▶ [Records supplied]

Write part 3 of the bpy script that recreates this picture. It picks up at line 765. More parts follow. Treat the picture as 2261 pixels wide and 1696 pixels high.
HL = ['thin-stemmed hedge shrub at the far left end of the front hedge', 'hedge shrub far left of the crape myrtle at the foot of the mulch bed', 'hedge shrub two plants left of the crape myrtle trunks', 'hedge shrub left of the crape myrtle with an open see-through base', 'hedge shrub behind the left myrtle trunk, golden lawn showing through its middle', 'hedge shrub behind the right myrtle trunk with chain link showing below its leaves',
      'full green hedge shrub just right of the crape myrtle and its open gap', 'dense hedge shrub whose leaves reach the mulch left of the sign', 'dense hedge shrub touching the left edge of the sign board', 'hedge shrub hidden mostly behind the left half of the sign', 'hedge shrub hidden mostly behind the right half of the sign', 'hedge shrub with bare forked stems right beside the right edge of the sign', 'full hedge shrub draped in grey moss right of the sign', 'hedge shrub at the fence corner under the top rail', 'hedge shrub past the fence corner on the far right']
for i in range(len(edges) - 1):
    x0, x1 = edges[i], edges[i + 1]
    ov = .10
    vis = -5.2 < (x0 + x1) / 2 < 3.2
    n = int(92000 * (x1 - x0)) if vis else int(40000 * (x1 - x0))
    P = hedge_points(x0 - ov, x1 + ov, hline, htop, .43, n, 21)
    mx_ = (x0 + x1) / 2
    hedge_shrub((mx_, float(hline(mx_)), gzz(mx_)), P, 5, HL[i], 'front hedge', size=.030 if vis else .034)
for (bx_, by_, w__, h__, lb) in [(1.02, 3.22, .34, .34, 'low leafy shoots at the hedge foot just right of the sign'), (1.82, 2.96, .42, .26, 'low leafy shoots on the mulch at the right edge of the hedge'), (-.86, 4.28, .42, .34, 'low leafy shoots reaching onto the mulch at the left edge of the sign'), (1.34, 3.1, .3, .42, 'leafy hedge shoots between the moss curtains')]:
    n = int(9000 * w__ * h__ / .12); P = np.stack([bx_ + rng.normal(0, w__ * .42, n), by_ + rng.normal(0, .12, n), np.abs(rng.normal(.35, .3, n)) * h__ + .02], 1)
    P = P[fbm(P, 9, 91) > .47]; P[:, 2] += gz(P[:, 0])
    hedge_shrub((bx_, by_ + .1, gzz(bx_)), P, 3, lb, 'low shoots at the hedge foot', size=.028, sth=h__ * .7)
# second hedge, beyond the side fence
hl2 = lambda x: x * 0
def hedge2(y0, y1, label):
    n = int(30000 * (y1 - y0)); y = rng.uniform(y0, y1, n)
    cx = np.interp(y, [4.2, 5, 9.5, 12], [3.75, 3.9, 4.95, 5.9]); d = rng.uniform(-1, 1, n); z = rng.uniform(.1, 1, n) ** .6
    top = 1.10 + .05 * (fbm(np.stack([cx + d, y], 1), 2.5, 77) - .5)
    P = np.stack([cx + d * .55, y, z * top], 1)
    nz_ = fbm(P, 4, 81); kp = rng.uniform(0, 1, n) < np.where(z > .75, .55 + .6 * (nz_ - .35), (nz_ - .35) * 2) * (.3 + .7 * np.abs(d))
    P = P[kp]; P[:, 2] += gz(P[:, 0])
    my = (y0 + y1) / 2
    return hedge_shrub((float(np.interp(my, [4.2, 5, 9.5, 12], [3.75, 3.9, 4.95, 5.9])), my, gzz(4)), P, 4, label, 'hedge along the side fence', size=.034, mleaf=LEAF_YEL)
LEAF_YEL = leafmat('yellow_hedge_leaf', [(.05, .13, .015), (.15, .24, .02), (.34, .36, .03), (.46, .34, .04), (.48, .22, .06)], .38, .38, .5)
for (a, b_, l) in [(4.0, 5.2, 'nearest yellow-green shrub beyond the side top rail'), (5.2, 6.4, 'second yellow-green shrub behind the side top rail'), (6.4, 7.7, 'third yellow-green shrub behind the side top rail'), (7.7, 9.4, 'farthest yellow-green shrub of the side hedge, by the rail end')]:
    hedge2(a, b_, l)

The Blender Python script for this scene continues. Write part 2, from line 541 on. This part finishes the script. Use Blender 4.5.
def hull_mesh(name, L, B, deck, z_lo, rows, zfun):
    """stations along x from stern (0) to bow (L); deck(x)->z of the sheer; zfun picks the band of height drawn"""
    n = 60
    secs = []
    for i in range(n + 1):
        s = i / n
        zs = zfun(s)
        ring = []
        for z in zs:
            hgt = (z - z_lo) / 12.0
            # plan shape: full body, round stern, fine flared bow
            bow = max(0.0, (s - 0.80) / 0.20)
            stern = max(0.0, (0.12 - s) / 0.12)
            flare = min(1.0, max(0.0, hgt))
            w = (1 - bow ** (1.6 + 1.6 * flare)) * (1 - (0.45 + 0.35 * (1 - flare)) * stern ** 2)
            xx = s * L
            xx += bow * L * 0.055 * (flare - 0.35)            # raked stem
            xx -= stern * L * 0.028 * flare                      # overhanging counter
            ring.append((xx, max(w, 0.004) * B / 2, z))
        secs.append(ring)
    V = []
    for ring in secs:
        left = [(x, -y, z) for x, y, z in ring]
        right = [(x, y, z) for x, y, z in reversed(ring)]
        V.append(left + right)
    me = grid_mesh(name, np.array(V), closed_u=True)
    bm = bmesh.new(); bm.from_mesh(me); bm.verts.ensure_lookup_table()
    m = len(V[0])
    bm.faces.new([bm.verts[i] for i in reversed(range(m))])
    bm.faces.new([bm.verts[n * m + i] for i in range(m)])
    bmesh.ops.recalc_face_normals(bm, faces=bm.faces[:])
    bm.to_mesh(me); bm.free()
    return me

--

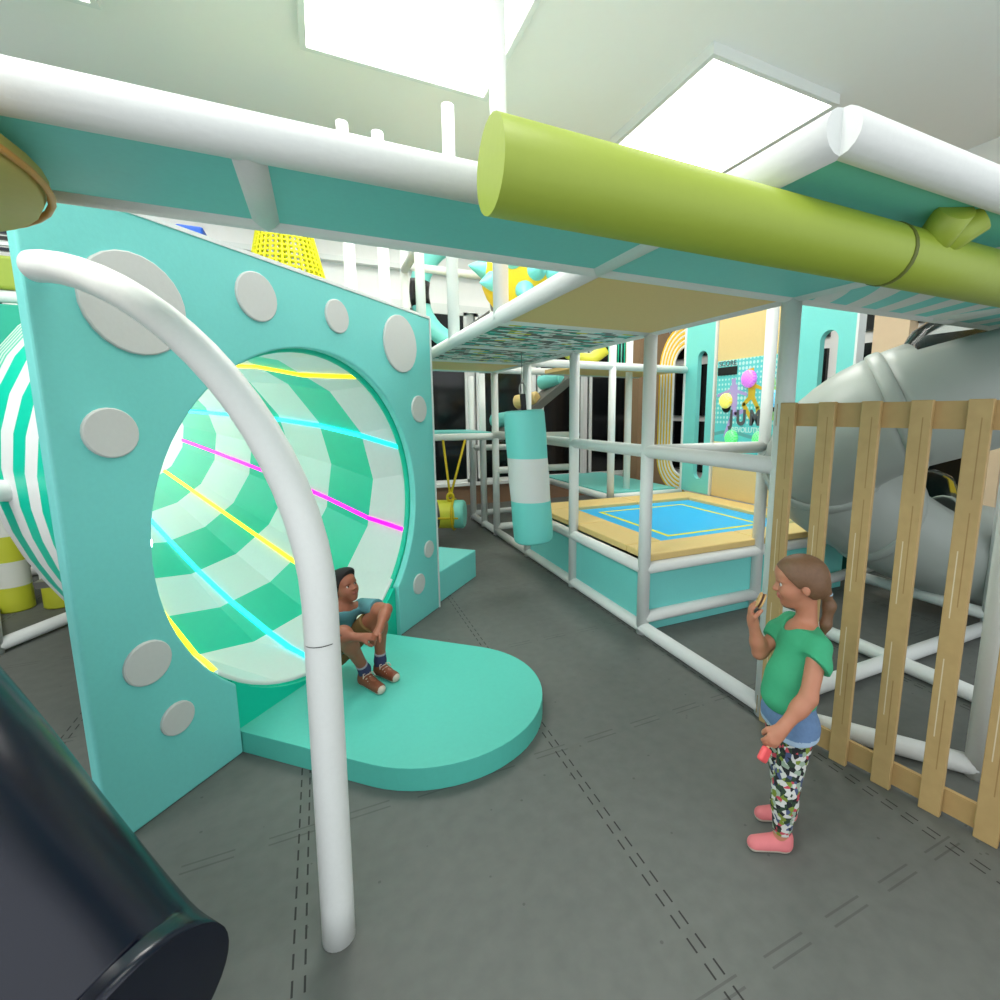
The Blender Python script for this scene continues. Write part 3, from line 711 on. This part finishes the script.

==

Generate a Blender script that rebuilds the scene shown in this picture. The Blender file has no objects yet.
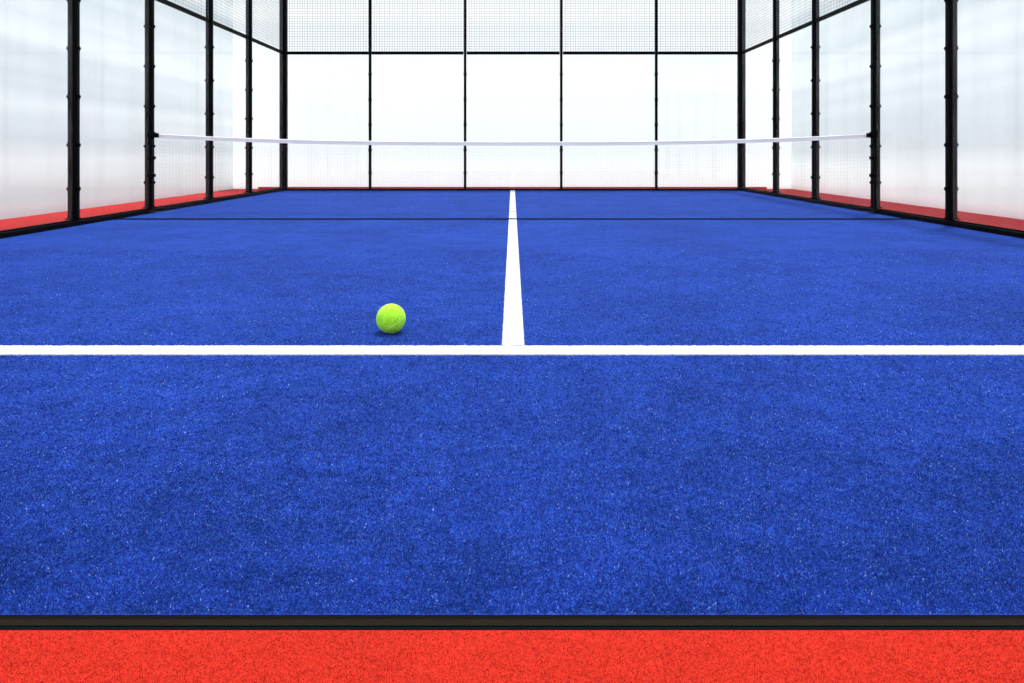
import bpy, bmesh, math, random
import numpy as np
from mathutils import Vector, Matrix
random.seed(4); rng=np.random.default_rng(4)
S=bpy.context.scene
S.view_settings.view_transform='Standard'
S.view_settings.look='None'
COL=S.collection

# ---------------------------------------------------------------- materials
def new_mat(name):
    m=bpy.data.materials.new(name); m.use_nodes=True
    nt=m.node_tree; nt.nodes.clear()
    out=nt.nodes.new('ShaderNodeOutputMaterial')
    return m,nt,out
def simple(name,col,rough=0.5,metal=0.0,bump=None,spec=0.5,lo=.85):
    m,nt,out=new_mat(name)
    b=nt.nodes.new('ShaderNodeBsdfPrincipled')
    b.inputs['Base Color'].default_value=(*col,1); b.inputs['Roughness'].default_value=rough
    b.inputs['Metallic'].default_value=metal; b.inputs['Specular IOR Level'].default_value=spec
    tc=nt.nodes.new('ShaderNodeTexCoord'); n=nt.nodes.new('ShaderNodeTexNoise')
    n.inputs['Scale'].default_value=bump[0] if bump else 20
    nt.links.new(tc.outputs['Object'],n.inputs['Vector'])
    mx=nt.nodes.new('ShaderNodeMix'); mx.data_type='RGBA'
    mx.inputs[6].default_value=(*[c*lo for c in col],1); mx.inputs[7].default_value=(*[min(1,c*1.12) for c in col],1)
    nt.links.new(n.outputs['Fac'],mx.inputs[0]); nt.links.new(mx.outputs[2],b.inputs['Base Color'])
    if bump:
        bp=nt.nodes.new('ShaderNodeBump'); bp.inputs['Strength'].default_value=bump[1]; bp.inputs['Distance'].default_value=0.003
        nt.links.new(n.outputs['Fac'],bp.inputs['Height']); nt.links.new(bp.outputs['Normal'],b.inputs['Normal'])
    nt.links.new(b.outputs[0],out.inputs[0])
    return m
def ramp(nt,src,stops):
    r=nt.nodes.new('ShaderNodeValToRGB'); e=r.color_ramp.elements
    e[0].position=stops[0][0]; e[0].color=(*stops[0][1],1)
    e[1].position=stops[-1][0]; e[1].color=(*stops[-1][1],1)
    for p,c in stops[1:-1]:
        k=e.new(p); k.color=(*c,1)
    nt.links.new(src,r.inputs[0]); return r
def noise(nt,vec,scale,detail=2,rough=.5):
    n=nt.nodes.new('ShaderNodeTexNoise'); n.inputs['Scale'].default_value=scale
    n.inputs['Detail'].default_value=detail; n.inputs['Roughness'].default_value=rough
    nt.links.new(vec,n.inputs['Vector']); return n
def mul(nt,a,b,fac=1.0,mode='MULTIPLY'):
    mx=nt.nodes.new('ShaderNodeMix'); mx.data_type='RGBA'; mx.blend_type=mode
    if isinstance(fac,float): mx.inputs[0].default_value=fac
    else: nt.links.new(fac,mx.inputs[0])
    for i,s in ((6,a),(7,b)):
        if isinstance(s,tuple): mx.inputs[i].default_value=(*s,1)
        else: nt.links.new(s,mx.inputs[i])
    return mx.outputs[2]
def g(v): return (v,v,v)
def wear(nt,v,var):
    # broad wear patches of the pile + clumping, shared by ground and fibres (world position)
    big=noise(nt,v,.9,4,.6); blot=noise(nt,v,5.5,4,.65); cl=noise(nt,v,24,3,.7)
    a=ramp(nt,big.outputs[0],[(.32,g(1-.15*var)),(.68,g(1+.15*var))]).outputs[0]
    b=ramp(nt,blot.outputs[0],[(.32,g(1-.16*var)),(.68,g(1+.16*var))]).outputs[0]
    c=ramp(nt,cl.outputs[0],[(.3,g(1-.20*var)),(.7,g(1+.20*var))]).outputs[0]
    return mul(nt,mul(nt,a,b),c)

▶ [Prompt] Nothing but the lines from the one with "Generate a Blender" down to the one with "COL=S.collection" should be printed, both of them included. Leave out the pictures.

▶ [Result for this task]
Generate a Blender script that rebuilds the scene shown in this picture. The Blender file has no objects yet.
import bpy, bmesh, math, random
import numpy as np
from mathutils import Vector, Matrix
random.seed(4); rng=np.random.default_rng(4)
S=bpy.context.scene
S.view_settings.view_transform='Standard'
S.view_settings.look='None'
COL=S.collection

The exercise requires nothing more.